Stuff This


OK, why stockings? Yes, it makes sense that there should be a connection between Santa Claus and the giving of small gifts. And yes, it makes sense that there should be some sort of receptacle to hold those gifts. After all, who wants to deal with the chaos and bloodshed of one child's toys getting mixed up with his or her brother's? But why stockings? There are few other contexts under which we look at old socks and think, "Hey! Gifts!" Why not a bowl or a ski-hat or a suitcase?

The short answer is, nobody knows. There are a couple of competing theories, but like most American Christmas traditions, the whole stocking thing sprang up suddenly about a hundred years ago and became widespread almost immediately without much documentation. One year, stockings were just something you wore under your shoes, the next, seemingly, they were an entrenched part of Christmas tradition.
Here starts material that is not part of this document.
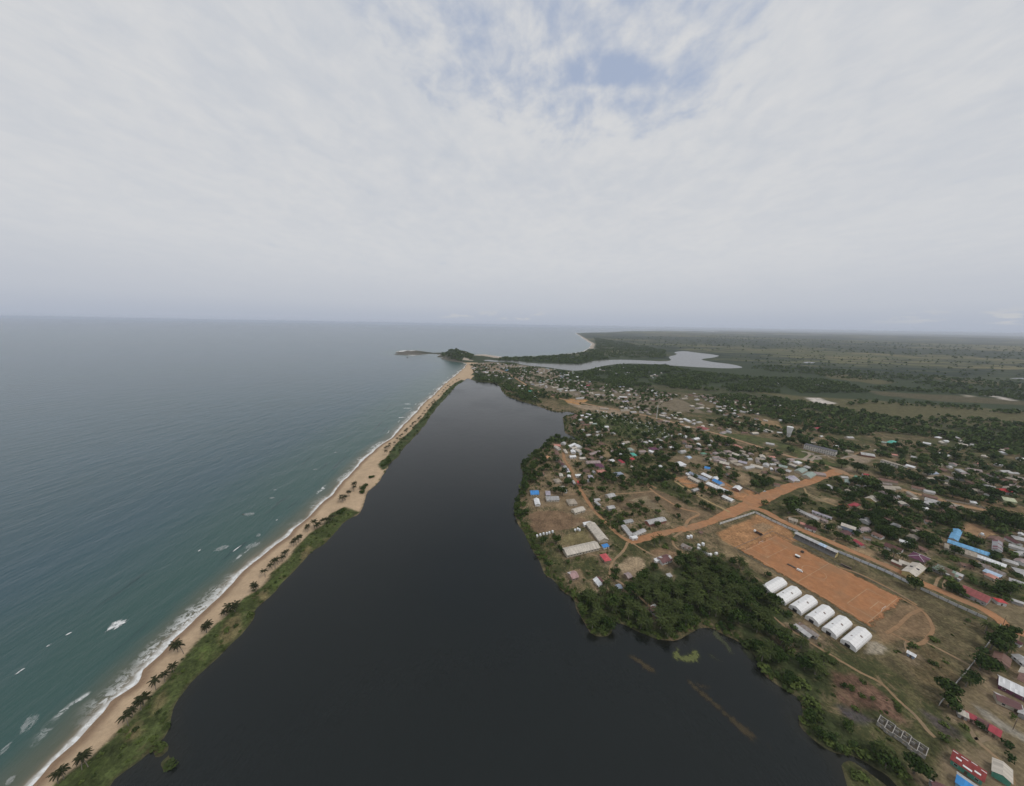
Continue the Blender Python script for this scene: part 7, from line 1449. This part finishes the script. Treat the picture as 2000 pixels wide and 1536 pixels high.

One theory is that is a Northern European tradition that became popular in the late 1800's when waves of immigrants arrived from Germany and Scandinavia. In some parts of Europe, stockings are traditionally hung by the fireplace or by a window on St. Andrew's Eve on November 29th. In parts of France and Germany and Holland, footwear is put out on Christmas Eve, but usually in the form of shoes, which are a powerful folk symbol. An old German custom was to place shoes at the foot of the bed to drive away der alp, or nightmare.
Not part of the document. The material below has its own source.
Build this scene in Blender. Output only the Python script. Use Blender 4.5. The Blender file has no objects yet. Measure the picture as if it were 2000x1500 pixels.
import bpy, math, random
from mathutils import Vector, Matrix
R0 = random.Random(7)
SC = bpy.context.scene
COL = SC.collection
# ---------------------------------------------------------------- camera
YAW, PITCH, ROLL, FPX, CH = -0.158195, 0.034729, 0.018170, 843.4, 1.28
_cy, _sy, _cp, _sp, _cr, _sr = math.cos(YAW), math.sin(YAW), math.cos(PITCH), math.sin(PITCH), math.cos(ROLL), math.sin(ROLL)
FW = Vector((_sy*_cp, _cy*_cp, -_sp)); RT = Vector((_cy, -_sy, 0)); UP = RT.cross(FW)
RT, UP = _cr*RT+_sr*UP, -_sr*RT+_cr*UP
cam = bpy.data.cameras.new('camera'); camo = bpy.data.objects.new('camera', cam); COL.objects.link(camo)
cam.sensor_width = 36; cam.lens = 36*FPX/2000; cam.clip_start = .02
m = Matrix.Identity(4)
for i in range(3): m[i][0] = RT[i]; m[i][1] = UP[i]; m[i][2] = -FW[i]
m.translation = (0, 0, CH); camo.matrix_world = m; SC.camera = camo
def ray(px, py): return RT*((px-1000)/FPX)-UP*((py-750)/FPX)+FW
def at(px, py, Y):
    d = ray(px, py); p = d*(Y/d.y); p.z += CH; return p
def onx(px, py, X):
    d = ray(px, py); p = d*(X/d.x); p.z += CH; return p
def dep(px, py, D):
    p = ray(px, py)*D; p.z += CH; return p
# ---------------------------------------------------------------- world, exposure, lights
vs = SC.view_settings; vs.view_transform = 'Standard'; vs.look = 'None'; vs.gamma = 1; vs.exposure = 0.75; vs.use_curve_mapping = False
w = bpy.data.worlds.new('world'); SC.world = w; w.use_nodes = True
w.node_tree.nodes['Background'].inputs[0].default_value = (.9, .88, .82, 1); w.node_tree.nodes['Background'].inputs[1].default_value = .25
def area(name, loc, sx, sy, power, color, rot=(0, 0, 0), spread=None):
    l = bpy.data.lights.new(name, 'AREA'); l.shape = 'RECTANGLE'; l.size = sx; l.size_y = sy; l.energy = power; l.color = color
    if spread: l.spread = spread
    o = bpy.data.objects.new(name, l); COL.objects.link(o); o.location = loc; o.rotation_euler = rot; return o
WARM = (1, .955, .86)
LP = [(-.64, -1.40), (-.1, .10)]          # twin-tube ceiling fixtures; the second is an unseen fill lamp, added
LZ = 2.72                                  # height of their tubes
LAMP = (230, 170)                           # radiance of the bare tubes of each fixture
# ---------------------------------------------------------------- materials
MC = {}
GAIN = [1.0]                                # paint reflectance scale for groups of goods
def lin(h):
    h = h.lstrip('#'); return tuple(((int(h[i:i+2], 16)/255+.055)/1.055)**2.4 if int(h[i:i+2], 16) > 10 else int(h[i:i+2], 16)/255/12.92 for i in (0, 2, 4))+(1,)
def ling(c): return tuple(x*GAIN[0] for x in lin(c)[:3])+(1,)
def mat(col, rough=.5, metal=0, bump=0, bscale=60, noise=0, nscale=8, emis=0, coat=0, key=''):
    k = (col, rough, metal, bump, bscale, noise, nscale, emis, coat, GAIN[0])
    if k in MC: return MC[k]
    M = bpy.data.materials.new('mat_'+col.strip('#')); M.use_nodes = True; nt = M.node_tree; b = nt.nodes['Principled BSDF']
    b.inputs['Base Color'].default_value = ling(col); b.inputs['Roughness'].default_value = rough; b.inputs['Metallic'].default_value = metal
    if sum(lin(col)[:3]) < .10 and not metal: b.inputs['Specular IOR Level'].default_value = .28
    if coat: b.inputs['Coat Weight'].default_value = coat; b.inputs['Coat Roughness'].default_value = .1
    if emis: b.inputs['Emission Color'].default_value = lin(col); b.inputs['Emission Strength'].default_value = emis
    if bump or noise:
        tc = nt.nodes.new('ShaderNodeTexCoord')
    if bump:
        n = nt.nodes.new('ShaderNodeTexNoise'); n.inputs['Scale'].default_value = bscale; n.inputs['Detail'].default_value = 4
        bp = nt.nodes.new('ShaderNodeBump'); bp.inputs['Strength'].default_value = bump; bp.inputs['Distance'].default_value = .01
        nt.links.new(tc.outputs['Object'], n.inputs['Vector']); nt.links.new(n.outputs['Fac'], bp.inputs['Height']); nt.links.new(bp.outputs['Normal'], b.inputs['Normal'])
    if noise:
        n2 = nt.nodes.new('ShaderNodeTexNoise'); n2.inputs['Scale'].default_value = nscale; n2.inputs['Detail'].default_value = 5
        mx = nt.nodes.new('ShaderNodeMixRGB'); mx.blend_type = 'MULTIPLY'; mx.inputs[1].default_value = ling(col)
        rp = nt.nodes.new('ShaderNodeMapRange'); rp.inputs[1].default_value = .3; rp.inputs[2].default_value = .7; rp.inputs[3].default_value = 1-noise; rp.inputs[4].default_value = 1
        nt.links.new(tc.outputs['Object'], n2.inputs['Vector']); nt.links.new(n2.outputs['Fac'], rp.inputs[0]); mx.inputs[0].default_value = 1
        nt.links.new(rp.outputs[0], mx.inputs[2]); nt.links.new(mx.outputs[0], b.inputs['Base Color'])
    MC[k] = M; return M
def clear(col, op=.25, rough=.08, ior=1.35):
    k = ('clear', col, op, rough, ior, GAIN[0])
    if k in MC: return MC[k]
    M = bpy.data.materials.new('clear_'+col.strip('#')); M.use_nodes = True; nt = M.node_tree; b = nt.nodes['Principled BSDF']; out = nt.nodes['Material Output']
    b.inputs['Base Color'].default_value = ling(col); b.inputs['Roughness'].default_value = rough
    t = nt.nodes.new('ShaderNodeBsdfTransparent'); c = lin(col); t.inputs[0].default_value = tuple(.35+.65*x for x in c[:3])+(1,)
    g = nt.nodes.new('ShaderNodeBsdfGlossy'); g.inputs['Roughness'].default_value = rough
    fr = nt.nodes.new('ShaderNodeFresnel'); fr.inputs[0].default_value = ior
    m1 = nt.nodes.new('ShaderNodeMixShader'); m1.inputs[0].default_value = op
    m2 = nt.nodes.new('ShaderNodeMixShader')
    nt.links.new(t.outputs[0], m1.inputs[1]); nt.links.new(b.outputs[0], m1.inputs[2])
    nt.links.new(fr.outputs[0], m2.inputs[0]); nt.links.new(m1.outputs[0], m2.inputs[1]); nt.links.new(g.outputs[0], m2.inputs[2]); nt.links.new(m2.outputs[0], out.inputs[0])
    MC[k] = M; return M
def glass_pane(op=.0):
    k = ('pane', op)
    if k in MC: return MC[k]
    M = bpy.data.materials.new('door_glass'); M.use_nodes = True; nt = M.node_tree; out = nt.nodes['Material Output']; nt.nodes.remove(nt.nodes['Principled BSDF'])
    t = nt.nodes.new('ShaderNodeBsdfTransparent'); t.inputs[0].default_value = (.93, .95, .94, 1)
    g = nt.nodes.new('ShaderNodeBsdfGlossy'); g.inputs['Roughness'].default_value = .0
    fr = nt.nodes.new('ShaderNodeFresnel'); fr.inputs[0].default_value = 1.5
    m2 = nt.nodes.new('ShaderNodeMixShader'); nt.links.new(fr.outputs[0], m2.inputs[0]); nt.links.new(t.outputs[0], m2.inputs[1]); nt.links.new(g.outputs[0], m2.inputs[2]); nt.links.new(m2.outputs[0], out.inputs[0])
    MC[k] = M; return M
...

(The custom of tying shoes to a car or carriage at weddings is probably unrelated, though really interesting. It was a fertility symbol. Shoes are a traditional symbol of female anatomy. The old nursery rhyme of ``There was an old woman who lived in her shoe; she had so many children she didn't know what to do'' was originally less of a children's rhyme than a warning from mothers to their teenage daughters to straighten up and fly right.)

Another theory involves folklore surrounding St. Nicholas - not the round, rolly-polly Santa Claus, but the original 3rd century saint from Turkey, a very funky character who is the patron saint of pawn-brokers and is credited with raising children from the dead after they'd been slain by unethical sausage makers. (The early church was not for the squeamish.) Folklore has it that Nicholas would travel through cities at night and toss gold balls or bags of coins through the windows or chimneys of poor-but-worthy virgins who had no dowry to get married with. There is a traditional story that says that one gold ball or bag of coins fell down a chimney and was saved from the fire by falling into a stocking that was hung by the fireplace to dry, starting the tradition of gifts in socks.

In this country, the stocking custom was probably popularized by Clement A. Moore's poem, ``A Visit From St. Nicholas'' in 1822. You know the one - ``The stockings were hung by the chimney with care...''. Interestingly, for a number of years in the 1800's, families placed their gifts either on a Christmas tree or in stockings. Harsh words were written in newspaper editorials by adherents of each custom, blasting the other. Eventually, a cultural compromise was struck and starting at about the turn of the century, most families started using both.

Until comparatively recently, Christmas gifts, if they were given at all, were small tokens - simple toys, fruit, nuts, cookies and for the adults, tobacco, new handkerchiefs or suspenders. It's interesting that, in spite of much more extravagant holiday gift-giving, those are still the types of presents that are found in stockings today.